§ **INPUT RECORDS**
━━━━━━━━━━

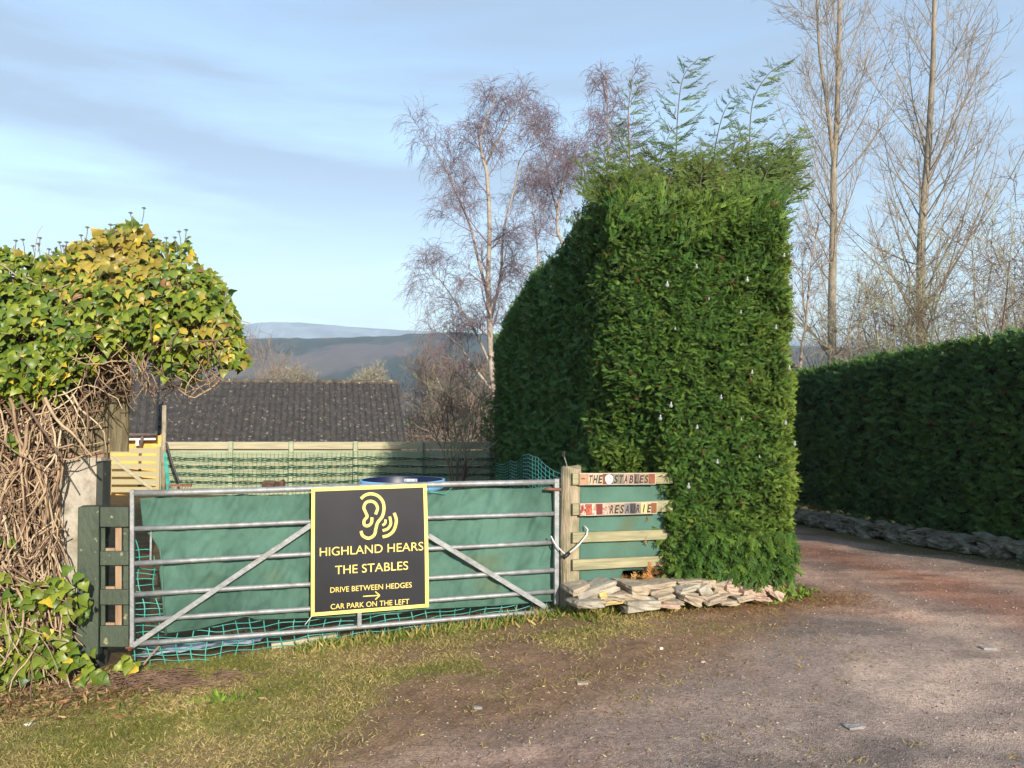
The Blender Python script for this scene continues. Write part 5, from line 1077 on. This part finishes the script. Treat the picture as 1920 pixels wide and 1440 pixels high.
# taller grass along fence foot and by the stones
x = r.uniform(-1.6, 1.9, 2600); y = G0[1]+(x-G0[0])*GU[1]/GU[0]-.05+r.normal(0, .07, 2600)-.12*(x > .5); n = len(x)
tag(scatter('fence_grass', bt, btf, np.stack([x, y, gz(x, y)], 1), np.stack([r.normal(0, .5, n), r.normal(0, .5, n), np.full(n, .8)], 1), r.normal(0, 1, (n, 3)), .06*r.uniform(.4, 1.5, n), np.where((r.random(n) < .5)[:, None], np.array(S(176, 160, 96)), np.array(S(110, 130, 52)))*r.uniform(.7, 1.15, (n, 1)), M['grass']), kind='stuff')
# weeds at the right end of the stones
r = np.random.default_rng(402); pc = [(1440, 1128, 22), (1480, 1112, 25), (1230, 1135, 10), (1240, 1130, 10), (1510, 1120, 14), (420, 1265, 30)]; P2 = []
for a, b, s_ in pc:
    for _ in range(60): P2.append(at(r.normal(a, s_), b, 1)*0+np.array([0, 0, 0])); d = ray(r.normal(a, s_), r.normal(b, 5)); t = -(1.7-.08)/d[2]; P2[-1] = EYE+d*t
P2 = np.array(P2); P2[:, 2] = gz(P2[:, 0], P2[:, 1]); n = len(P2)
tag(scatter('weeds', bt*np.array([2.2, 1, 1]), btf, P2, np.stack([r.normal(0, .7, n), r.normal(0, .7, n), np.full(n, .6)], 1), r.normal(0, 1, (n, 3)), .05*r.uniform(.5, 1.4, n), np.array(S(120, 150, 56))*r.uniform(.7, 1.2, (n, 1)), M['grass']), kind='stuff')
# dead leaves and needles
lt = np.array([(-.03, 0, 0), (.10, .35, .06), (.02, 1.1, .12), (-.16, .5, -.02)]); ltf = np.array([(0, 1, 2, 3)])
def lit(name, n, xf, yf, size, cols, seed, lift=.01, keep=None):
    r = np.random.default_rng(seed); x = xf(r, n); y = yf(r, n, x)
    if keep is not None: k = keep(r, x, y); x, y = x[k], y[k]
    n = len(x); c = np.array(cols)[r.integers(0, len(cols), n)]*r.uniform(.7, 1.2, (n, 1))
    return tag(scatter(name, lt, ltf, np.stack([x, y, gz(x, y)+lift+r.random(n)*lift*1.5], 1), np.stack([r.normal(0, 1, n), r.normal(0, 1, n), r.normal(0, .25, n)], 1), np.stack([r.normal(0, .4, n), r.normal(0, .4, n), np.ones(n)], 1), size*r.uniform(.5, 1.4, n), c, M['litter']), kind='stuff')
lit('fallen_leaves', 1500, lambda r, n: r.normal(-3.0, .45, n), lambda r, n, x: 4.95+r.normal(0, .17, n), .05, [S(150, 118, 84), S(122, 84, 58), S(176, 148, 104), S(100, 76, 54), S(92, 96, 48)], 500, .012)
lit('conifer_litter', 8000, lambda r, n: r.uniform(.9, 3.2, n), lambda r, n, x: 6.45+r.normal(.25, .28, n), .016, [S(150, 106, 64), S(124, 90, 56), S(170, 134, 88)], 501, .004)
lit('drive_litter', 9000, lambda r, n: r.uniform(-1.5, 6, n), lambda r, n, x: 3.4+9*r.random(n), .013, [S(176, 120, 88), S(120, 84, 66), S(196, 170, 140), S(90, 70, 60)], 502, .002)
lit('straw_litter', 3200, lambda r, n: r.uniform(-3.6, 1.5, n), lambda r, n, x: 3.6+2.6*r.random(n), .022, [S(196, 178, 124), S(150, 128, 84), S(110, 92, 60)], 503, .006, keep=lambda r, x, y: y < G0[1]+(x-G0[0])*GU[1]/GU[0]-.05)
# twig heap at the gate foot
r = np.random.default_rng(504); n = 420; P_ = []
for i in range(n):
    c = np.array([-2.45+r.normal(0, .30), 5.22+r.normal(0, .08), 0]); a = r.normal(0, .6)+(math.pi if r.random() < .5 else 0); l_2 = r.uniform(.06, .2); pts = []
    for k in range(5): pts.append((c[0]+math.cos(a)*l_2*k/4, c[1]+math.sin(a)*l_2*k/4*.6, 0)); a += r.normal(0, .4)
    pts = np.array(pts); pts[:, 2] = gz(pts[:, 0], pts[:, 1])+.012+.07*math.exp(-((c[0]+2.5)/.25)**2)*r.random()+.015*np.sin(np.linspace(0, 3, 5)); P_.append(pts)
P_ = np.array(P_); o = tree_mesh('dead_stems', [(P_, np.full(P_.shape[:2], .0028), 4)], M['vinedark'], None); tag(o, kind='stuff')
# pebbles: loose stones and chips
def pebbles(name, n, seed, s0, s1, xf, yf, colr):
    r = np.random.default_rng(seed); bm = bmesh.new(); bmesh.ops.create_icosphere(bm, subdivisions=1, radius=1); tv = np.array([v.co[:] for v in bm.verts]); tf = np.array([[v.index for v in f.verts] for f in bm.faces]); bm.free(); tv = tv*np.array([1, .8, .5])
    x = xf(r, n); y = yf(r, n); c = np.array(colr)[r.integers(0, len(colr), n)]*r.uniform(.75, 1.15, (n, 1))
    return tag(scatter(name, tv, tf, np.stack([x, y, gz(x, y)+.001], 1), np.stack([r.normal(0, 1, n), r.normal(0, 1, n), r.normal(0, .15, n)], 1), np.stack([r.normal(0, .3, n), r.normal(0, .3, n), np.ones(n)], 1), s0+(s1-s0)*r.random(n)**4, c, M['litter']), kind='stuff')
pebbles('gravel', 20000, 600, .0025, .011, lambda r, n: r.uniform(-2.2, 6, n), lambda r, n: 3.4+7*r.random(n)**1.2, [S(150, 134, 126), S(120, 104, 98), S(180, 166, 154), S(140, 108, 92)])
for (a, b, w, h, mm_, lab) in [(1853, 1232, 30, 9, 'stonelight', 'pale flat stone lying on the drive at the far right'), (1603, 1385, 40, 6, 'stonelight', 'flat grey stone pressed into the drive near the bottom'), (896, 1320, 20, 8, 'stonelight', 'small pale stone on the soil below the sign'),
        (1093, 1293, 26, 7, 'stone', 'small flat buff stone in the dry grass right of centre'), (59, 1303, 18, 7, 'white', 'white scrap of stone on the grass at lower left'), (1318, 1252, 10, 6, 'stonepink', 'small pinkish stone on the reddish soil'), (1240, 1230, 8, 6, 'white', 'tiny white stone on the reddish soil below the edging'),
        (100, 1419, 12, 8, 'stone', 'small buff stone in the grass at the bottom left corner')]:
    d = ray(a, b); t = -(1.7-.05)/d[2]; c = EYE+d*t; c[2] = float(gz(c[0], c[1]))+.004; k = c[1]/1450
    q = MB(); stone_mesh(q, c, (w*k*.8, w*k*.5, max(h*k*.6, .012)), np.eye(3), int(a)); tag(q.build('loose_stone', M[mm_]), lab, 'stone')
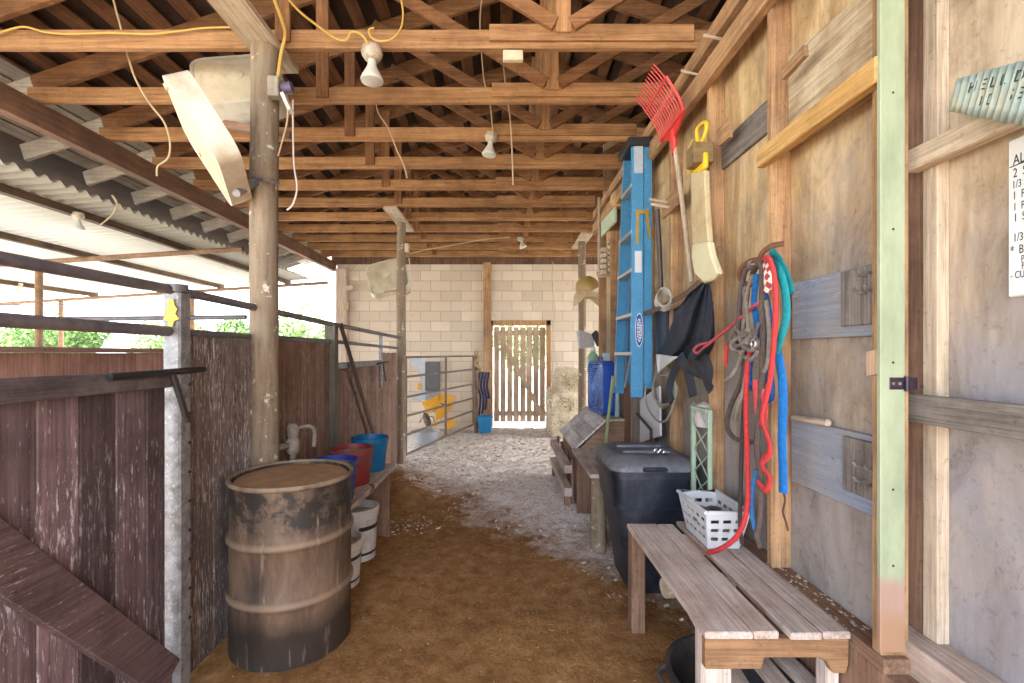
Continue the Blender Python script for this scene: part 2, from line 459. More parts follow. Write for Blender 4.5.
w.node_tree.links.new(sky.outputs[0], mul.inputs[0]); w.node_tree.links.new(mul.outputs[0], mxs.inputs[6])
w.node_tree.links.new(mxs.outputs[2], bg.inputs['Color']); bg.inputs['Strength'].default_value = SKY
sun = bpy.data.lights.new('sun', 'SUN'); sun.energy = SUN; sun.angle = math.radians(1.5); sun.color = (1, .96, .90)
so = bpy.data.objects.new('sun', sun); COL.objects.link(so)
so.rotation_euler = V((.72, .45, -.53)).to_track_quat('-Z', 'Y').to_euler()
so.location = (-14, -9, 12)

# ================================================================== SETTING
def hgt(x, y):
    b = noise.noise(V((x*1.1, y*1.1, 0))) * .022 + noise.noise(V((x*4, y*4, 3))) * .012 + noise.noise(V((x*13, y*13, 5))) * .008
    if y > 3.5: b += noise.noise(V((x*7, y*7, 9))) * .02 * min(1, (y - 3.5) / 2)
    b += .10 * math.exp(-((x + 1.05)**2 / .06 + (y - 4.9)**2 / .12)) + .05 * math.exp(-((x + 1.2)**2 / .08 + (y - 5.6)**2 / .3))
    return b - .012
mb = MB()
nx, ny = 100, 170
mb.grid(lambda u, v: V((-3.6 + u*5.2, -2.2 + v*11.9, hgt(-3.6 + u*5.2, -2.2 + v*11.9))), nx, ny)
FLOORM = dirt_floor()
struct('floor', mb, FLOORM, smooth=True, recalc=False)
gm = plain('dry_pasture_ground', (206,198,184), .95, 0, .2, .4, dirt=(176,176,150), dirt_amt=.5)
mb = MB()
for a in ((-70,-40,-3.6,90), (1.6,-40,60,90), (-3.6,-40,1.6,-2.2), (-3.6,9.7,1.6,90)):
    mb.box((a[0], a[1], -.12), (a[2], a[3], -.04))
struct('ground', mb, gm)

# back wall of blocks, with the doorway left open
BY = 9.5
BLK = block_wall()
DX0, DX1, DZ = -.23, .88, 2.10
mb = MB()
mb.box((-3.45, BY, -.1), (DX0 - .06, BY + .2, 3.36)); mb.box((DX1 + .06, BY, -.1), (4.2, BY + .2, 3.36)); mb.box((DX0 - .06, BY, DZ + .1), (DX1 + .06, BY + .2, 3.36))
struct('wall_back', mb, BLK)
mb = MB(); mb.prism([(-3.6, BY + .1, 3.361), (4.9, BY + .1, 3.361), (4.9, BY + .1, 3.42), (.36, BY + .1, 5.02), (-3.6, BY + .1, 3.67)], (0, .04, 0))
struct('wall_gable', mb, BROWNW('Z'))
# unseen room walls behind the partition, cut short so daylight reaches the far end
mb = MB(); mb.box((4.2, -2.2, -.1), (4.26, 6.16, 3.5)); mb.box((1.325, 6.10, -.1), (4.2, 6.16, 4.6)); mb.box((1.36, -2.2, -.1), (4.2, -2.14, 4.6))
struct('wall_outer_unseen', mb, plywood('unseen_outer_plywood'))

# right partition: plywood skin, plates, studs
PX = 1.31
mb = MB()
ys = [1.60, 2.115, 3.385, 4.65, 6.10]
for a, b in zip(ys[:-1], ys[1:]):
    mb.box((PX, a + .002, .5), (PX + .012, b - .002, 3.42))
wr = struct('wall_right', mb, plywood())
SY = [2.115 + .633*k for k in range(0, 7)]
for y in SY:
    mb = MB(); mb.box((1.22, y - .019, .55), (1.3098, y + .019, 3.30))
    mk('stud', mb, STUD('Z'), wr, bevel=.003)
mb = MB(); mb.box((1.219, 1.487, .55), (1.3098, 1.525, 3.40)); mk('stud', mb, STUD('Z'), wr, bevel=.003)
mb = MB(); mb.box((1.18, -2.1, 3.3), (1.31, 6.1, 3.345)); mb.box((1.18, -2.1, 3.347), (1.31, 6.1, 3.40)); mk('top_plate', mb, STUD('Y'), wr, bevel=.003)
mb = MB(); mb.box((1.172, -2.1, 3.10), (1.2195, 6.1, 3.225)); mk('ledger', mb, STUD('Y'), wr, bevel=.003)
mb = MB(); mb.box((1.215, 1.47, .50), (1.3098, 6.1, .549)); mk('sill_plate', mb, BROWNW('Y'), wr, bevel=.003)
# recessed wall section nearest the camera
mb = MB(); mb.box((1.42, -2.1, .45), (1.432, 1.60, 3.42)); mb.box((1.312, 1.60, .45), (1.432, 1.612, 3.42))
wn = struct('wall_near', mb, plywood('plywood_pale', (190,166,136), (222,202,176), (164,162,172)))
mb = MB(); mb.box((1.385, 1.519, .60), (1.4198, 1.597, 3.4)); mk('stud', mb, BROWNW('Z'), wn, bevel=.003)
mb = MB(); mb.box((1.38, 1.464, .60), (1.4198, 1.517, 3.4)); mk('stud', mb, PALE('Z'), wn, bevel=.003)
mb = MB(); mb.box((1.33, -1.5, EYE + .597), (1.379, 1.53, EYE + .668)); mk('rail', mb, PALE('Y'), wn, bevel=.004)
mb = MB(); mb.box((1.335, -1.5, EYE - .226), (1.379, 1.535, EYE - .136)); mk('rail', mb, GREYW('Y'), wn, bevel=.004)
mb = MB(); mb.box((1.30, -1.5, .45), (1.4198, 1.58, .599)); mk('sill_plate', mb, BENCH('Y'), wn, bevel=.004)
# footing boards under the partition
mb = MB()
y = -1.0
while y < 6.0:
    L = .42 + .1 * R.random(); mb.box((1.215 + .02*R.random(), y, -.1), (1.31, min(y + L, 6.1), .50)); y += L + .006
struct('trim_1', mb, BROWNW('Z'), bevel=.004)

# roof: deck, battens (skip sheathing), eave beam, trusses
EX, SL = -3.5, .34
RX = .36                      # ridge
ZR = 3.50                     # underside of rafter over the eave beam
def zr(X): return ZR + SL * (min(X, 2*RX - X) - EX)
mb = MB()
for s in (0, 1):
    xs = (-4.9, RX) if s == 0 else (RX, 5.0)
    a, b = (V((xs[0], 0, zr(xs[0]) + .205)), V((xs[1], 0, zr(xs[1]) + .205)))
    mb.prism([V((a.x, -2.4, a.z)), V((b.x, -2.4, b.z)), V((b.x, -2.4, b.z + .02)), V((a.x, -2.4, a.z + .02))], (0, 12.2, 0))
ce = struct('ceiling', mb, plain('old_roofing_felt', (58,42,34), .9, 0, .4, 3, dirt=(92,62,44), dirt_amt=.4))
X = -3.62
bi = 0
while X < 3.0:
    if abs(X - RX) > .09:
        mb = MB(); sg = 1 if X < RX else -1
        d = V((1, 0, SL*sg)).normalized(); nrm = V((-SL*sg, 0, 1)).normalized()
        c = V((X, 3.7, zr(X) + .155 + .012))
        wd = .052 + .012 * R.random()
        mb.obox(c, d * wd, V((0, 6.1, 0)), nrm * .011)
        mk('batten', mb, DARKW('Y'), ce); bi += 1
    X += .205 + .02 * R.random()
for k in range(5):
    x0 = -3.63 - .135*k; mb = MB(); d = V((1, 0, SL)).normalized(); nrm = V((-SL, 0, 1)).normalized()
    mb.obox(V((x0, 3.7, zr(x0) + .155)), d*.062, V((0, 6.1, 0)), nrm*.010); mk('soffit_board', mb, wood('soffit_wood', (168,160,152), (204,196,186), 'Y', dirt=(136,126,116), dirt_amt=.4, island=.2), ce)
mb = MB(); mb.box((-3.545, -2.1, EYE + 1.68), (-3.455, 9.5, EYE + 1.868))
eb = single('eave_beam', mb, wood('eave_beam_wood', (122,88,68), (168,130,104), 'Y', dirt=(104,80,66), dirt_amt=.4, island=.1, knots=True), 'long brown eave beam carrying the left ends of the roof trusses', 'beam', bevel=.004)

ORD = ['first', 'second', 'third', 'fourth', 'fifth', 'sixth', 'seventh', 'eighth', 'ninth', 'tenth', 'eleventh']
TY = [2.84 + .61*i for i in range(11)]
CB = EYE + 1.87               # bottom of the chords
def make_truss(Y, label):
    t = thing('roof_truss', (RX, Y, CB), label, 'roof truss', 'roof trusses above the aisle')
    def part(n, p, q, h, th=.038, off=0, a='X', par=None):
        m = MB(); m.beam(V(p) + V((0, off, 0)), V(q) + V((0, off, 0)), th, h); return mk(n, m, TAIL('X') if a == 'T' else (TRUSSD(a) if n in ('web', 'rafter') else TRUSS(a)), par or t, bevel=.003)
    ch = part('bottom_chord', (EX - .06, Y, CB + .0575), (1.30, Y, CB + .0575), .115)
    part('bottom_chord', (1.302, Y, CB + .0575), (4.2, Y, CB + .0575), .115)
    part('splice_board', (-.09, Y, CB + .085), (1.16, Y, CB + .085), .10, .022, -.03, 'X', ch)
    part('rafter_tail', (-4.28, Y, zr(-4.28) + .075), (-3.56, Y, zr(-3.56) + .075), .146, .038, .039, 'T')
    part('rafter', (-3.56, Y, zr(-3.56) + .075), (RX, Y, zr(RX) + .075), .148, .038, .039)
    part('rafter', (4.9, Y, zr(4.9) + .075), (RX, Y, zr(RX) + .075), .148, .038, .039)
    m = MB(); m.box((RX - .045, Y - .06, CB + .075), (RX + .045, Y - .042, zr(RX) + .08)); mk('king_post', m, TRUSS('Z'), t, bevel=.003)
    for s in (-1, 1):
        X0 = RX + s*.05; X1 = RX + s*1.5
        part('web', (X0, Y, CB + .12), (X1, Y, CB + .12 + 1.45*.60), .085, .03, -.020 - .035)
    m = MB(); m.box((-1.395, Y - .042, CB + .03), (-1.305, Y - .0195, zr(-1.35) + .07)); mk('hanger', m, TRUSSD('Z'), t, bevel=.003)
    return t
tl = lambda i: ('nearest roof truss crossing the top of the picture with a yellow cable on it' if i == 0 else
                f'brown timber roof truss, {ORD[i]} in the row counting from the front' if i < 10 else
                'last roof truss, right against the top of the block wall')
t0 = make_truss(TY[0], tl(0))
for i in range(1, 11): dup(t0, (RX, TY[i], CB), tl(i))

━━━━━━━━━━

§ **WRITTEN REQUEST**
From the line with "Continue the Blender" through the line with "so.location = (-14, -9, 12)", set down every line exactly and nothing besides.

§ **ANSWER IN FULL**
Continue the Blender Python script for this scene: part 2, from line 459. More parts follow. Write for Blender 4.5.
w.node_tree.links.new(sky.outputs[0], mul.inputs[0]); w.node_tree.links.new(mul.outputs[0], mxs.inputs[6])
w.node_tree.links.new(mxs.outputs[2], bg.inputs['Color']); bg.inputs['Strength'].default_value = SKY
sun = bpy.data.lights.new('sun', 'SUN'); sun.energy = SUN; sun.angle = math.radians(1.5); sun.color = (1, .96, .90)
so = bpy.data.objects.new('sun', sun); COL.objects.link(so)
so.rotation_euler = V((.72, .45, -.53)).to_track_quat('-Z', 'Y').to_euler()
so.location = (-14, -9, 12)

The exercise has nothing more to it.